Weber salienta que o sentido que os indivíduos e grupos dão às suas
práticas não pode ser explicado por causas de natureza psicológica
mas sociais. Deste modo, o autor propõe que se utilizem dois
conceitos - a “racionalidade subjectiva pela finalidade”, que remete
para as expectativas que os indivíduos alimentam subjectivamente
em relação à escolha de um “comportamento dos objectos” e a
“racionalidade objectiva de justiça”, definida como o direito que os
actores têm de optar por esse comportamento em função das
experiências que consideram válidas.
Tendo em conta os pressupostos enunciados anteriormente, fácil é
compreender que a Weber interessa a subjectividade, não enquanto
essência singular do indivíduo, mas como uma manifestação dos
constrangimentos da situação que este experiencia durante o
processo de interacção.
165
A “actividade”, objecto por excelência da sociologia weberiana,
passou a ser designada, hoje pelos cientistas sociais de “vivido social”
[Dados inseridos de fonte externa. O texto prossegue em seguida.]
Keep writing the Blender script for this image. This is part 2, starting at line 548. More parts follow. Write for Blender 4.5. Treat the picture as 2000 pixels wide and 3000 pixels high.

(Blanchet, Gotman, 1992), sendo a entrevista a técnica que melhor
se adequa ao seu estudo empírico.
Existem várias formas para classificar os diferentes tipos de
entrevista. Neste trabalho, seguiremos a proposta metodológica de
Grawitz. Este autor distingue as entrevistas em função de duas
variáveis – o grau de liberdade concedido ao entrevistado e o nível de
profundidade que se pretende obter com as perguntas formuladas.
Resta acrescentar que o grau de directividade da entrevista não está
relacionado com a sua estrutura intrínseca, mas com o quadro
epistemológico no qual se inscreve a pesquisa. Há ainda a salientar,
que a escolha do tipo de entrevista depende dos objectivos que o
investigador pretende atingir.
A entrevista pode ser aplicada num conjunto muito variado de
situações, sendo que em Sociologia, a entrevista é o instrumento
privilegiado para o estudo dos costumes, crenças, práticas e
representações da vida social.
Consideramos que a entrevista é a técnica que melhor se adequa ao
nosso objecto de estudo, e será ela que nos permitirá colocar os
jovens internados nos Centros Educativos de Vila Fernando e Padre
António de Oliveira, no centro da nossa pesquisa.
A aplicação da entrevista, levar-nos-á a conhecer os seus pontos de
vista, a experiência vivida, a lógica e a racionalidade que imprimiram
à sua prática a partir do espaço social onde se movimentam, os
166
sistemas de valores e as marcas normativas segundo as quais eles
orientaram e determinaram a sua existência.
Na entrevista, a função auto-expressiva tende a ser um complemento
da função referencial da linguagem, visto introduzir não só o
elemento de afectividade subjectiva, mas também os preconceitos,
racionalizações e projecções do entrevistado.
Privilegiámos a entrevista, porque o “eu” da comunicação não é
meramente linguístico, mas essencialmente social. Ou seja, através
da palavra, ele expressa os pontos de vista, as aspirações, as
expectativas, e os sentimentos do seu grupo de pertença.
Acreditamos que a entrevista é um instrumento que permite obter
informações de natureza pragmática, informações sobre o modo
como os sujeitos actuam e reconstroem o sistema de representações
no decurso das suas práticas individuais, enquanto membros
socializados pelo meio onde estão inseridos.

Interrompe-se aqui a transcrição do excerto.